■ Aim ■
Look through the listing and locate every line containing the word "wide"; copy those lines.

* * * *

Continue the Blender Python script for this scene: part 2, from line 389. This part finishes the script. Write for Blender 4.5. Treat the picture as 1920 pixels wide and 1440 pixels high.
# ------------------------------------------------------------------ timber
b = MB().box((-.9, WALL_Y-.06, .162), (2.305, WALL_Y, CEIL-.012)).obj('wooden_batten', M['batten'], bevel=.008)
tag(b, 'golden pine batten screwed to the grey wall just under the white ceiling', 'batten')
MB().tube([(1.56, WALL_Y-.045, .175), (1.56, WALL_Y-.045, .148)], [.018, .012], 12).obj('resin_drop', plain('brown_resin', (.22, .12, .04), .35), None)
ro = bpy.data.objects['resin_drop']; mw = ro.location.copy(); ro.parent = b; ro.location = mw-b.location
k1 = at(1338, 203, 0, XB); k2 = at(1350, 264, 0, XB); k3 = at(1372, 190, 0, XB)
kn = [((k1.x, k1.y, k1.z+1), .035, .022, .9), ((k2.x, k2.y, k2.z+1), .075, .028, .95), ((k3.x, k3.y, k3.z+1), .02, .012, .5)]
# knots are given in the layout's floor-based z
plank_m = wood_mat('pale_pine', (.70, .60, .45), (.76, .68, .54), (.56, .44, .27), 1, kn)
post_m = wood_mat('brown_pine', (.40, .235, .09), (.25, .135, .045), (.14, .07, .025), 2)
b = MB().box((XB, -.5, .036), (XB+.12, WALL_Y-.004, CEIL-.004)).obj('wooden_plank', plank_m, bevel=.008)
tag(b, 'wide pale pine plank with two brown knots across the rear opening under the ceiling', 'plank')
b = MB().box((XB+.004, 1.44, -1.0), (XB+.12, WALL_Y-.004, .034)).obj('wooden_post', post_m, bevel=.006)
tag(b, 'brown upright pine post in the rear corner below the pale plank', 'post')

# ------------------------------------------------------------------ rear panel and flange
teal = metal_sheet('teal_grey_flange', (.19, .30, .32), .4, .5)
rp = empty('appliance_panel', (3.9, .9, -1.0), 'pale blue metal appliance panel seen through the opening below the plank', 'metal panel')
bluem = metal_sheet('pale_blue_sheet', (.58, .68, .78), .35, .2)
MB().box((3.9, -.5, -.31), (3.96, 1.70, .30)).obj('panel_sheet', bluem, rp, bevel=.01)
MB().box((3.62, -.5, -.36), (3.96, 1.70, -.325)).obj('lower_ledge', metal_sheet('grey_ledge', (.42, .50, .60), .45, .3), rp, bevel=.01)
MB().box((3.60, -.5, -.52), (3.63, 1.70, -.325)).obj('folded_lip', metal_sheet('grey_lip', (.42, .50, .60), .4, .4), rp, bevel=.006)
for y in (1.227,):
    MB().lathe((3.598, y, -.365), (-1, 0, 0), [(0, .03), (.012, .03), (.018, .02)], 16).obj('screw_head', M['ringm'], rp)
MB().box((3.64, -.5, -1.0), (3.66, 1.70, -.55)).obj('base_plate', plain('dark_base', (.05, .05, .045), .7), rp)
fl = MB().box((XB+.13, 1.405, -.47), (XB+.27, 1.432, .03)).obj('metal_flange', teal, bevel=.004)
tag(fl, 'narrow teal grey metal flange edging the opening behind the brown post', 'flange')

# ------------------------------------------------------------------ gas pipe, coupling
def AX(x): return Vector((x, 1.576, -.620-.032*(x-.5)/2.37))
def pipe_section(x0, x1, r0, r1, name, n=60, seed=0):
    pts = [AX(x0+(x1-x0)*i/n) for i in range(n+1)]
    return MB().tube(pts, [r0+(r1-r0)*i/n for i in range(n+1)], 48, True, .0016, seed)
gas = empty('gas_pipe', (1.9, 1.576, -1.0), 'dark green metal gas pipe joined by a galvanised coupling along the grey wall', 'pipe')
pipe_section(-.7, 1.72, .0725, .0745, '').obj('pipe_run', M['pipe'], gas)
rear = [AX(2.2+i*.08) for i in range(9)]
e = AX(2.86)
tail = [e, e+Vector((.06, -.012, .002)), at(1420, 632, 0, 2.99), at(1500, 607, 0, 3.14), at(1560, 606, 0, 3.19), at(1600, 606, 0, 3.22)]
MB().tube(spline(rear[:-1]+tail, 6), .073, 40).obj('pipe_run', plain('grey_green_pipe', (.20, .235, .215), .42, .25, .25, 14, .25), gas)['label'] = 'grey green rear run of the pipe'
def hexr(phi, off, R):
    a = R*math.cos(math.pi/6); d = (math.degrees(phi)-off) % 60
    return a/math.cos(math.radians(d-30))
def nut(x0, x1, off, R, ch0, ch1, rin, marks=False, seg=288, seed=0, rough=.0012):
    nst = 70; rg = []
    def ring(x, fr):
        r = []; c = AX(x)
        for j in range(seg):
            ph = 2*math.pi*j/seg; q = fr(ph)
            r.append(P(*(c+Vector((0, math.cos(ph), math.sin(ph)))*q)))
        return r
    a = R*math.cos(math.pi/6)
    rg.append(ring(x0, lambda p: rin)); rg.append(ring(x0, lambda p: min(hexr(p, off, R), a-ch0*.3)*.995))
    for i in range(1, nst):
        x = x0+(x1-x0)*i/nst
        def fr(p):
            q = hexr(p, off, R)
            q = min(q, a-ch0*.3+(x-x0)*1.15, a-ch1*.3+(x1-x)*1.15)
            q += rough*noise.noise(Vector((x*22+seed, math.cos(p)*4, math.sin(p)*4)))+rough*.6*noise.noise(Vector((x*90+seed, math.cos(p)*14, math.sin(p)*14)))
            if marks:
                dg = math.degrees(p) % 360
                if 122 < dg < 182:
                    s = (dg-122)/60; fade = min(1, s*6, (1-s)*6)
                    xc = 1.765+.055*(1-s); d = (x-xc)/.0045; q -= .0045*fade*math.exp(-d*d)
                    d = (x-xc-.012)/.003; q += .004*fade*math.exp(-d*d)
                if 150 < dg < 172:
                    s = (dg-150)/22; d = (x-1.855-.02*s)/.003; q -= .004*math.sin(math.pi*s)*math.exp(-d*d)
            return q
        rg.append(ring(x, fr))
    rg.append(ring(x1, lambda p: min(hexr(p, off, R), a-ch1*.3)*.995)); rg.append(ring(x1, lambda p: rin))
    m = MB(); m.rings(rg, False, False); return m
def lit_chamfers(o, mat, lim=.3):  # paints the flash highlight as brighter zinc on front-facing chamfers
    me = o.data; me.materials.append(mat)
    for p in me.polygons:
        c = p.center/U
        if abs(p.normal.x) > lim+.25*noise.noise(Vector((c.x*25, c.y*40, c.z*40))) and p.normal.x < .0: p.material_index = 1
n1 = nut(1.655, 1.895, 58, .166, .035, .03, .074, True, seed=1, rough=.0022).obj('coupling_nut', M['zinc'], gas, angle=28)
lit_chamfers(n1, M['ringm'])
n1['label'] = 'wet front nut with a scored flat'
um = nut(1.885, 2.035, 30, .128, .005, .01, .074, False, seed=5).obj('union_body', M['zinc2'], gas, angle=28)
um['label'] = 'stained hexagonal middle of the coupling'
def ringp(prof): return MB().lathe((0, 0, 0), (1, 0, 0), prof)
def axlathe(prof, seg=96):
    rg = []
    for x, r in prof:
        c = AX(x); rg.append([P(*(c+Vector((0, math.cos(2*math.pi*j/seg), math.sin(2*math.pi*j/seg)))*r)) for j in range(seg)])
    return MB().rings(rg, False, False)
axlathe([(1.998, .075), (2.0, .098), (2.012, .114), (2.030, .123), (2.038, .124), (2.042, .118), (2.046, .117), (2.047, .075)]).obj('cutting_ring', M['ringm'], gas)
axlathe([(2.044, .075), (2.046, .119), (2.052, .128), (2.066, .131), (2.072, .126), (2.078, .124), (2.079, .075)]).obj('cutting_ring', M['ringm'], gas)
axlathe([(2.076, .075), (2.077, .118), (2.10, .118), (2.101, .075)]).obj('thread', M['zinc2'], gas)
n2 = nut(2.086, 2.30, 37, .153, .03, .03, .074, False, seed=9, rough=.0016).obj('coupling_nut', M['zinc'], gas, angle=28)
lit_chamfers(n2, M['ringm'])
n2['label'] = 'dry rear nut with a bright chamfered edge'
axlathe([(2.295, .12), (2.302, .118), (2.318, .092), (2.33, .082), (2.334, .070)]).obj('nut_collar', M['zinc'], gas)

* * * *

■ Right answer ■
Continue the Blender Python script for this scene: part 2, from line 389. This part finishes the script. Write for Blender 4.5. Treat the picture as 1920 pixels wide and 1440 pixels high.
tag(b, 'wide pale pine plank with two brown knots across the rear opening under the ceiling', 'plank')